TP: When my kids were young we traveled as a family to Europe and backpacked in Colorado, Washington and Belize. When the kids got older and left for school, I started backpacking by myself in the Weminuche Wilderness in Colorado and Glacier Peak Wilderness in Washington. Then I had a chance to do a month-long trek to Ladakh and Zanskar, India in 1998. I suddenly realized how much there is to experience, and how special the traveling community is and so I have tried to do a long trip every year since.
VL: Do you have a favorite destination?
TP: I love northern Pakistan—the Karakoram and Hunza valleys— Yemen, Ladakh, India and Nepal, particularly the mountain villages.
VL: Have you had any scrapes or near misses?

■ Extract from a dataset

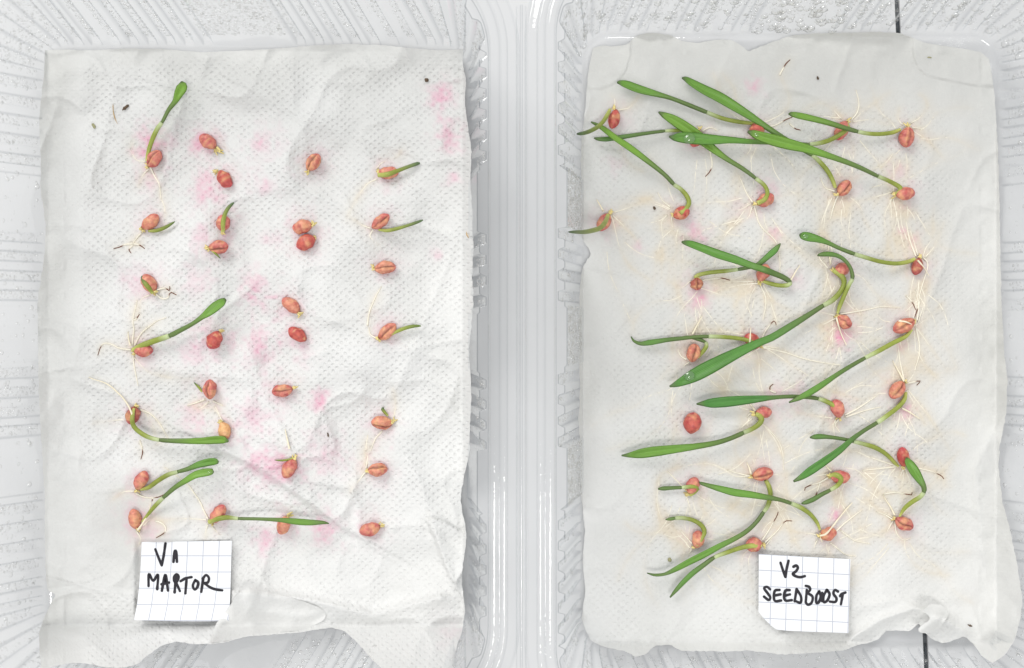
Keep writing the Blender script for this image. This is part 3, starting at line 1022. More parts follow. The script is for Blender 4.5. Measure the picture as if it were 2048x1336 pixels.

TP: Yes, but it’s all part of the adventure! Once in Pakistan, returning to Rawalpindi following a trek up the Baltoro to the K2 base camp, we took a taxi to go to eat lunch…it was raining. We stopped for gas and by the time the driver had filled up, the water from what had been a creek was up to the floorboards and we couldn’t move the car. Soon we found ourselves on the roof of the gas station. Then we had to walk across a retaining wall and crawl in the third floor of an abandoned apartment building to safety. We were a group of three from our trek; a very large well-veiled woman and her child and about four men. We made our way to a balcony where we finally were rescued by the Pakistani army in a motorboat. It was a hoot getting the woman into the boat and trying not to disturb her total black cover, keeping the kid laughing and not being swamped by the heavy men. Then the Army – not Navy – soldier gunned the motor almost swamping us in the strong currents. We made it to a shore and everyone walked home in the dark, the electricity long gone. The next day we saw our picture on the front page of the local paper!
VL: Where are you off to next?
TP: I’m traveling to Ulaan Baatar to spend a month driving and doing two treks in Mongolia in the Kharkhiraa Mountains and the Tavan Bogd area near the Russian border. Then it’s on to Nepal for a couple of months to assist our Nepali ‘daughter’ Sushma Shrestha with her ethno botanical survey of nine remote villages in the Manaslu Conservation Area; Manaslu is another 8000m peak on the border between Nepal and China. This is Sushma’s field project for her PhD research at the University of Miami in Ohio. I am going to help with photography, note taking, and whatever she needs to get settled in. …mostly be a warm body to accompany her and do what ever she needs to help her set up her research base. Then I’ll see my son in Bangkok for a week for some beach time and hiking… I’m excited!